First of a four-part series

This series is based on a book by Brené Brown called “The Gifts of Imperfection.”

What does it mean to live wholeheartedly? Does it involve courage? How about compassion? What about connection? Can we dare to say?

No matter what gets done and how much is left undone … I am enough?

Can you also say, “Yes, I am imperfect and vulnerable and sometimes afraid, but that doesn’t change the truth that I am also brave and worthy of love and belonging?”

The call of the prophet Jeremiah in Jeremiah 1:4-19 gives us a perfect picture of someone who dealt with uncertainty. And why wouldn’t he? Jeremiah is just a boy. Yet here is God delivering to him a tremendous calling. What could allow him to believe that he could live wholeheartedly into his calling? He had to dig, and he had to dig deep.

He had to deliberate. When we deliberate, we dive deep into thoughts and behaviors through prayer, meditation and setting intentions.

When we deliberate in this way, we get Inspired. When we get inspired, we make new and different choices. (That’s the work of the Holy Spirit.)

We make deliberate and inspired choices that gets us going! We take action.

Wholehearted living is not this thing that we do once or twice and then put it on the shelf. It is a process.

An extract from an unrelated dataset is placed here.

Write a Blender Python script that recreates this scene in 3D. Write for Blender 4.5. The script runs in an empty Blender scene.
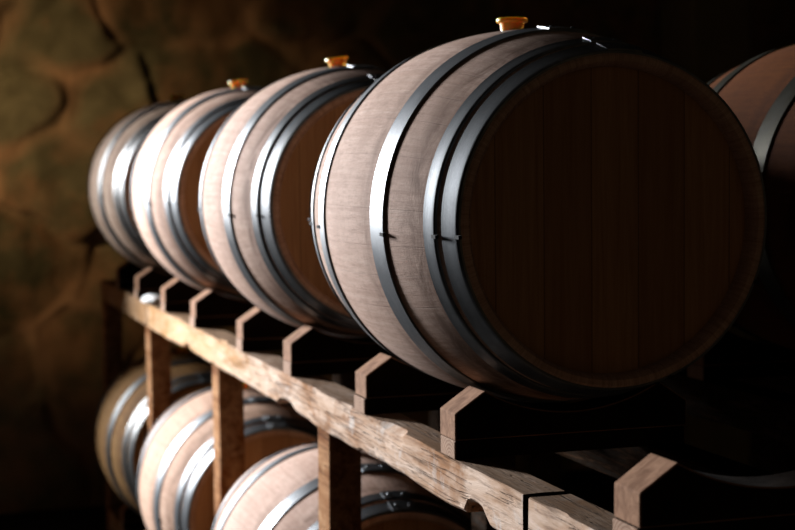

Think about anytime you decide to take a trip. There are things you simply must take with you. Toothbrush, toothpaste, deodorant, clean socks? This journey of wholeheartedness is no different. What needs to take place to live and love from a place of worthiness. What is holding us back? Do we hold back on things like courage, compassion, and connection?

These are superhero qualities, aren’t they? Lofty ideals. But as always, God has good news. Our weaknesses force us to call on God and use His amazing tools. Learning to use these tools daily means embracing the concepts of courage, compassion, and connection.

It’s OK to struggle with difficult concepts like love, belonging and authenticity. But look past those feel-good words and trite sayings. Dig into what it really means to put our hearts into wholehearted living.

Courage is a great place to start. Look at Jeremiah’s call story. Jeremiah is a mere boy given a tremendous task. Tell the people of Israel how wrong they’ve been.

Jeremiah tries hard to deflect. First, he says, “I don’t know how to speak.” Then he says, “I’m only a boy.”

How many times have we felt like saying, “I quit! It’s too hard! I want out of this!” How many times have we thought or said, “ I didn’t choose this, it chose me?”

How did God respond to these doubts of Jeremiah? Vs 7-8.

“Do not say, ‘I am only a boy;’

For you shall go to all to whom I send you,

And you shall speak whatever I command you.

Do not be afraid of them,

For I am with you to deliver you,

Says the Lord.”

If we’re called to do something, God has already given us the tools to do so. God may have tests to prove us though. Look at the tests of Jeremiah. vs 11-13

The word of the Lord came to me, saying, “Jeremiah, what do you see?” And I said, “I see a branch of an almond tree.” Then the Lord said to me, “You have seen well, for I am watching over my word to perform it.”

The word of the Lord came to me a second time, saying, “What do you see?” And I said, “I see a boiling pot, tilted away from the north.”

God may give us unpleasant messages to deliver, like this one for young Jeremiah. “Out of the north disaster shall break out on all the inhabitants of the land.”

I don’t believe that the world is looking for a greeting card reality. It needs honest and risky conversations about what gets in the way of living wholeheartedly.

Yes, courage is a lofty goal. But Christians accept the task to talking with a courage that lets go of what other people think.

Why talk about this? More than ever, the world needs deeper conversation about love, belonging and worthiness.

When Christians can grasp the concepts of courage, compassion and connection, it can lead us to conversations of love, belonging and worthiness

Courageously letting go of shame and fear allows us to stand against the “you are not good enough” crowd and those who would say “Who do you think you are?” God already answered that. “Before I formed you in the womb I knew you, and before you were born, I consecrated you;” if God calls us to do it, He gives us the tools to achieve it.